Never ones to let "life" get in the way of money, the real decision makers move ever-forward in the pursuit of more wealth. The general masses of humans are more than happy to fill the consumer role and also populate encroached areas. We are relentless breeding machines, hell bent to continue flooding this Earth with vast numbers of more humans. More people means more wealth for the upper echelon. So, don't expect the folks who really call the shots on this planet to encourage a reduction of human population. That would cost them profits.

I certainly don't advocate forced reductions, or heavy handed population control methods, but there will eventually be a stage of critical overload of humans (long after we decimate many other species of life forms) that governments will have to impose for the survival of our race. Evolved humans shouldn't need to allow that time to come. We should be able to see that our own increasing numbers steadily cheapen the value of the human life.

As in anything, the more there is of something the less it's worth.

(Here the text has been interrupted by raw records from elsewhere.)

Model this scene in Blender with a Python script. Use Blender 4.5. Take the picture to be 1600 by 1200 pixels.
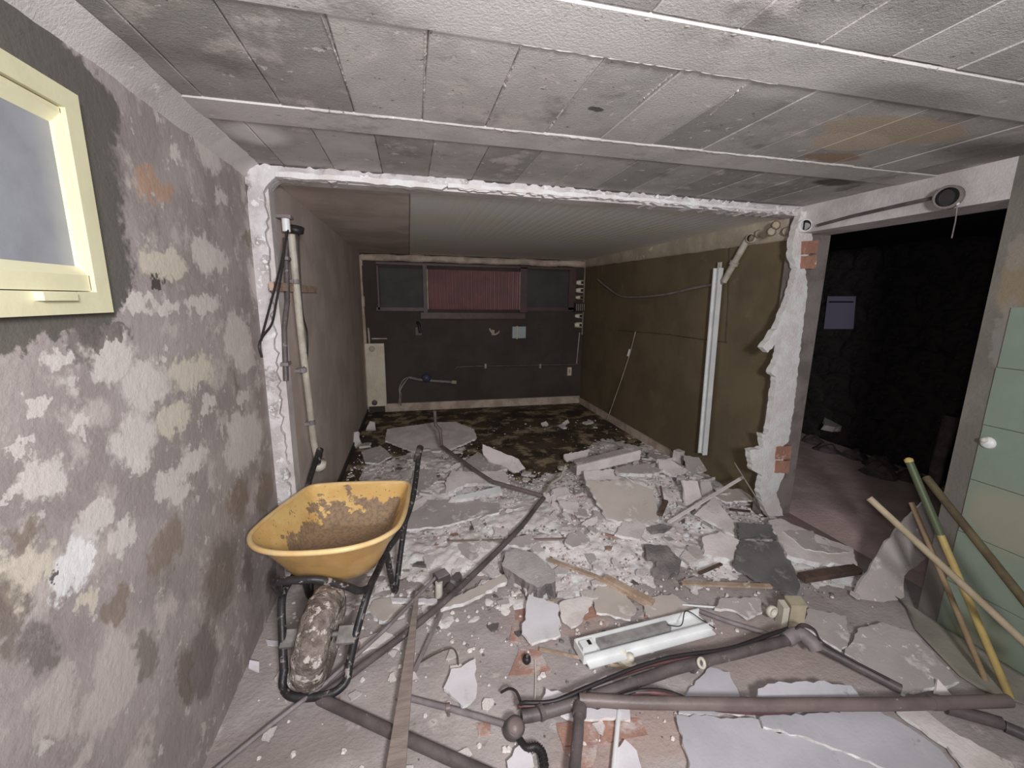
import bpy, math, random
import numpy as np
from mathutils import Vector, Matrix, noise as mnoise
random.seed(7)
S = bpy.context.scene
for o in list(bpy.data.objects): bpy.data.objects.remove(o)
C = S.collection

# ------------------------------------------------------------------ camera
FPX, PITCH, YAW, ROLL, CAMH = 666.0, .1949, .2357, .0127, 1.5
cy, sy, cp, sp, cr, sr = math.cos(YAW), math.sin(YAW), math.cos(PITCH), math.sin(PITCH), math.cos(ROLL), math.sin(ROLL)
cF = Vector((sy*cp, cy*cp, -sp)); _R = Vector((cy, -sy, 0)); _U = _R.cross(cF)
cR = cr*_R+sr*_U; cU = -sr*_R+cr*_U
CAM = Vector((0, 0, CAMH))
cam = bpy.data.cameras.new('camera'); camo = bpy.data.objects.new('camera', cam); C.objects.link(camo)
cam.sensor_fit = 'HORIZONTAL'; cam.sensor_width = 36; cam.lens = 36*FPX/1600; cam.clip_start = .02
camo.matrix_world = Matrix(((cR.x, cU.x, -cF.x, CAM.x), (cR.y, cU.y, -cF.y, CAM.y), (cR.z, cU.z, -cF.z, CAM.z), (0, 0, 0, 1)))
S.camera = camo

# ------------------------------------------------------------------ light and exposure
w = bpy.data.worlds.new('world'); S.world = w; w.use_nodes = True
w.node_tree.nodes['Background'].inputs[0].default_value = (.9, .92, 1, 1)
w.node_tree.nodes['Background'].inputs[1].default_value = .02
def spot(name, loc, aim, power, angle, blend, size, col):
    l = bpy.data.lights.new(name, 'SPOT'); l.energy = power; l.spot_size = math.radians(angle); l.spot_blend = blend
    l.shadow_soft_size = size; l.color = col
    o = bpy.data.objects.new(name, l); C.objects.link(o); o.location = loc
    o.rotation_euler = (Vector(aim)-Vector(loc)).to_track_quat('-Z', 'Y').to_euler(); return o
# unseen lamp placed behind the photographer to even the falloff, and the phone's own flash beside the lens
spot('unseen_lamp', (.34, -.75, 1.78), (.45, 3.0, 1.1), 255, 142, 1.0, .16, (1, .985, .99))
spot('phone_flash', (.02, -.02, 1.53), (1.0, 3, .9), 42, 150, 1.0, .03, (.97, .98, 1))
S.view_settings.view_transform = 'Standard'; S.view_settings.look = 'None'
S.view_settings.gamma = 1; S.view_settings.use_curve_mapping = False
S.view_settings.exposure = -0.06
S.cycles.max_bounces = 6; S.cycles.diffuse_bounces = 3; S.cycles.glossy_bounces = 2

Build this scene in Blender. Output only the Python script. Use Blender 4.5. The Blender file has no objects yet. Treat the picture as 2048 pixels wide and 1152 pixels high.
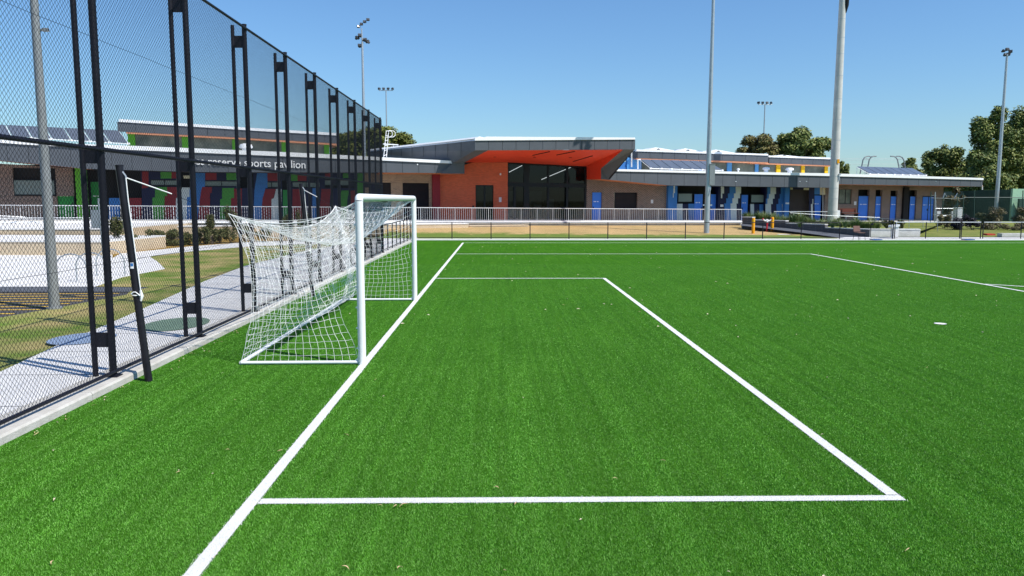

When there's 10 humans for every one job, the job will be worth nothing. Life will be cheap. When you currently see "certain countries" that are vastly over populated, you see people working for 25 cents an hour. If they don't like it, there are nine more standing in line for that job.

More population also means LESS consumers (at least less consumers of "non-essential products" because no one will be able to afford anything non-essential. As non-essential consumerism falls, the number of jobs will fall as population continues to grow. A vicious circle in human survival. I have probably labored the point (as usual, lol) but I see no benefit in continuing to increase number of humans on this planet.

Every two humans make only one child. No more.
In 2-3 generations we would see vast improvement in available resources, and much strain taken off of our fellow life-forms.
I wished the world we live in could be a better place :(
Considering the current alternatives, it's not too bad of a place. :)
Just needs some tidying up ;)
Indeed on all counts. Our time is running out. All these points were previously made in the very early 1970s in Mother Earth and National Geographic magazines. 40 years later it is still talk, and large corporations are still running the show (and running governments) with no regard to anything but profits. I hope enough of the human species meet their evolution...uhm, TODAY! :)

Catman said:
Considering the current alternatives, it's not too bad of a place. :)
Just needs some tidying up ;)
A "medium sized" ice age would thin us down ... Just sayin' ...
indeed lol would possibly thin us all out

Catman said:
A "medium sized" ice age would thin us down ... Just sayin' ...
I watched a PBS (surprise - the only channel I watch) program about the survivors of the ice age. I would need more dogs and cats in my bed to keep me warm!

I have also been following the discovery of "new species." I have no proof, but I think perhaps some of those "new species" are actually evolved versions of species that seem to be lost to us. Just a theory.